The final big impact of this is important. Because duplicates can be stored together, we can process them in batches and since the dataset is full of so many duplicates the difference is huge. This one is the last hurdle to making the solution stupid fast.

All of these points are equally important for this problem, the first means you will not run out of memory, the second means you aren’t wasting most of the time on shuffling memory and the last means you can omit 99% of the reads, writes and number crunching.

The saucy implementation details

You should go and read the code, I think it’s turned out quite elegant.
As you may have guessed, the best data-structure to store this in is a dictionary/hashmap.
For my particular implementations, I decided to use a hashbag which is a small wrapper type over a hashmap, it’s slightly more convenient to work with because it provides helper functions relevant to our usage. With it, I can insert, remove, or modify a huge count of stones at a time.

How Many Damn Rewrites Does a Person Need?

I ended up rewriting my solution in several languages for fun. In the end, I made 5 complete solutions. There were 2 in C, one in C++, one in Rust, and one in GO.

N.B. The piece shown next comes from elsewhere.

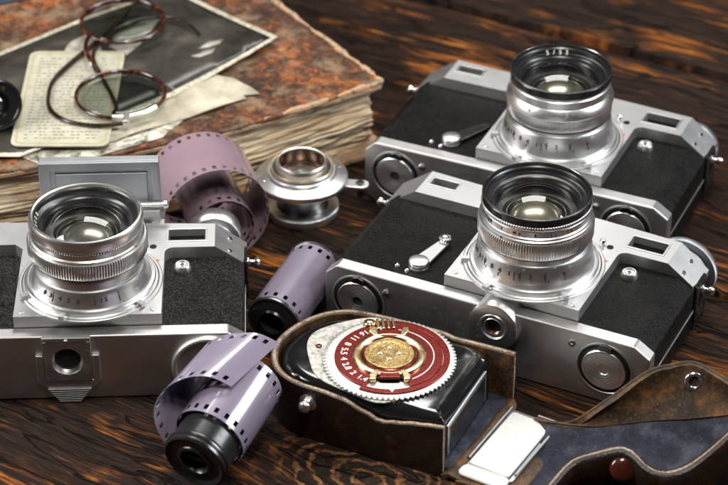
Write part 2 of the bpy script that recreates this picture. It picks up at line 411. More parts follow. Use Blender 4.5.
def text_bm(bm, s, size, mat, depth=.12, extra=0.0):
    cu = bpy.data.curves.new('writing', 'FONT'); cu.body = s; cu.size = size; cu.align_x = 'CENTER'; cu.align_y = 'CENTER'
    cu.extrude = depth / 2; cu.resolution_u = 3; cu.offset = extra
    o = bpy.data.objects.new('writing', cu); COL.objects.link(o)
    bpy.context.view_layer.update()
    me = bpy.data.meshes.new_from_object(o.evaluated_get(bpy.context.evaluated_depsgraph_get()))
    me.transform(mat); bm.from_mesh(me)
    bpy.data.objects.remove(o); bpy.data.curves.remove(cu); bpy.data.meshes.remove(me)
def screw(bm, x, y, z, r, mat=I4, ang=.6):
    lathe(bm, [(0, z - 1), (r, z - 1), (r, z + .15), (r * .8, z + .45), (0, z + .55)], 20, mat @ T(x, y, 0))
def B(): return bmesh.new()
def ellipse_fan(): pass

# ------------------------------------------------------------------ the table
bm = B()
rot = RZm(-RZ)
edges = [-900, -240, 44, 231, 420, 1100]
for a, b in zip(edges, edges[1:]):
    x = -1400
    box(bm, -1400, 1400, a + (5.5 if a == 231 else 2.4), b - (5.5 if b == 231 else 2.4), -24, 0, rot)
finish('table_top', bm, 'burnt_wood', bevel=2.2, seg=3)['kind'] = 'structure'
bm = B(); box(bm, -1400, 1400, -900, 1100, -40, -25, rot)
finish('table_frame', bm, 'black_matt')['kind'] = 'structure'

# ------------------------------------------------------------------ rangefinder cameras, lying on their backs with the lens up
ZL, ZP = 32.7, 38.3
FY = -1.5          # front of the bottom plate
LX, LY = 0.0, 31.7
def oct_sec(x0, x1, z0, z1, cx, cz, cl=None):
    # section in x-z with cut corners
    return [(x0 + cx, z0), (x1 - cx, z0), (x1, z0 + cz), (x1, z1 - cz), (x1 - (cl or cx), z1), (x0 + cx, z1), (x0, z1 - cz), (x0, z0 + cz)]
def along_y(y0):  # prism's xy -> xz , extrude z -> +y from y0
    return T(0, y0, 0) @ Matrix(((1, 0, 0, 0), (0, 0, 1, 0), (0, 1, 0, 0), (0, 0, 0, 1)))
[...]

The C ones use 2 synchronized arrays for the dictionary keys and values, one particular take even uses a unique hashing function that turned out to be disappointingly slow.
The C++ one uses a hashmap
The rust one uses a crate with a prebuilt hashbag
The go one has my own data-structure resembling a hashbag built on top of a builtin hashmap.

All the solutions ended up quite fast in the end no matter which language I picked, though a special mention goes to C++ and Rust for being slightly faster than the rest. They all run in a few milliseconds. Regrettably, I won’t be publishing any benchmarks here because all these solutions are fast enough that it’s difficult to measure reliably, you’ll just have to take my word for it or do them yourself.

This project was a lot of fun to iterate on and prefect, I hope you have enjoyed my overview!